US-SOVIET RELATIONS AND THE COLLAPSE OF THE USSR

A rare and intimate look at Gorbachev and the events leading up to his presidency, this is a minor but thoughtful addition...

A chronicle of the final years of the Cold War and its lingering aftermath.

In his rich and readable history, Sell (Slobodan Milosevic and the Destruction of Yugoslavia, 2002) opens with a personal story about his travels to the Soviet Union in 1967 for spring break. He describes a visit to a dorm room in Moscow, where the students seemed obsessed with American pastimes and daily life. “Discussion of politics,” writes the author, “was abandoned in favor of pop music, film, and life ‘over there.’ ” Though Sell delves into the era of his visit, in the late 1960s, he focuses mostly on the U.S.–Soviet relationship after the Strategic Arms Limitation Talks of 1972. A veteran Foreign Service officer, Sell has written knowledgeably about Eastern European politics, and he solicited the “kindness of librarians” to obtain documents in both English and Russian.
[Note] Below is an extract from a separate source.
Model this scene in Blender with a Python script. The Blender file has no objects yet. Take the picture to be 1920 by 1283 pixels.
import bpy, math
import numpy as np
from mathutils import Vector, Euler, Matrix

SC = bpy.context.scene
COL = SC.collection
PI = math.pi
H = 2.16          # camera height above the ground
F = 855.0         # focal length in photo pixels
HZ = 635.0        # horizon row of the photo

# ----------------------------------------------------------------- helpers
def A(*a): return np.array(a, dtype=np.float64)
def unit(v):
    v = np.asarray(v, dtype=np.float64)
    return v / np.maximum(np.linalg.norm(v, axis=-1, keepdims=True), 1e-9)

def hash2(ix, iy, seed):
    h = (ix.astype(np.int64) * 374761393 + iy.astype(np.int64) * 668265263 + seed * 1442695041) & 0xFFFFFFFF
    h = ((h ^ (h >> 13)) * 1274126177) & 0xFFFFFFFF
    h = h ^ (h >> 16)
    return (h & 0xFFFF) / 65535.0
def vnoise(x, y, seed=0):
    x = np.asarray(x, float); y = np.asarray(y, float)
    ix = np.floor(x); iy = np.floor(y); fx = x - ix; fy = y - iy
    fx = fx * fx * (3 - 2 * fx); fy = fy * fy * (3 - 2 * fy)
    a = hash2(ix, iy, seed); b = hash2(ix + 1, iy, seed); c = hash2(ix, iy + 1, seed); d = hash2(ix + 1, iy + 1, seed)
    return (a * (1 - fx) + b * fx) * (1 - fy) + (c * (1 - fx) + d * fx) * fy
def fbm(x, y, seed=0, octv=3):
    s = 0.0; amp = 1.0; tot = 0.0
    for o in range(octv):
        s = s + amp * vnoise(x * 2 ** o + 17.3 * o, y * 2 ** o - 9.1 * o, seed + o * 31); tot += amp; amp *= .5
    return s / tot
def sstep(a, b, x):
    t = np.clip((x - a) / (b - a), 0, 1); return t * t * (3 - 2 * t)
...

Still, the book’s tone remains distinctly Western. Each chapter echoes a well-worn Cold War narrative: Leonid Brezhnev’s presidency led to “stagnation,” Jimmy Carter’s presidency was “unhappy,” and the Ronald Reagan administration managed to outmaneuver Mikhail Gorbachev in the end game. What distinguishes Sell’s book are the chapters on Gorbachev himself, who seems by turns tragic and heroic. The story slows down toward the end, as the author illustrates in minute detail how the Soviet Union’s last leader attempted to negotiate with the Americans while still keeping the Kremlin from falling apart. Sell notes that the actual collapse of the Soviet Union was not as clean-cut as many believe, and the August coup of 1991 would have repercussions until the present day, with the seemingly inevitable rise of Vladimir Putin. Many readers may find themselves skimming the chapters on Nixon and Brezhnev in favor of this epic denouement.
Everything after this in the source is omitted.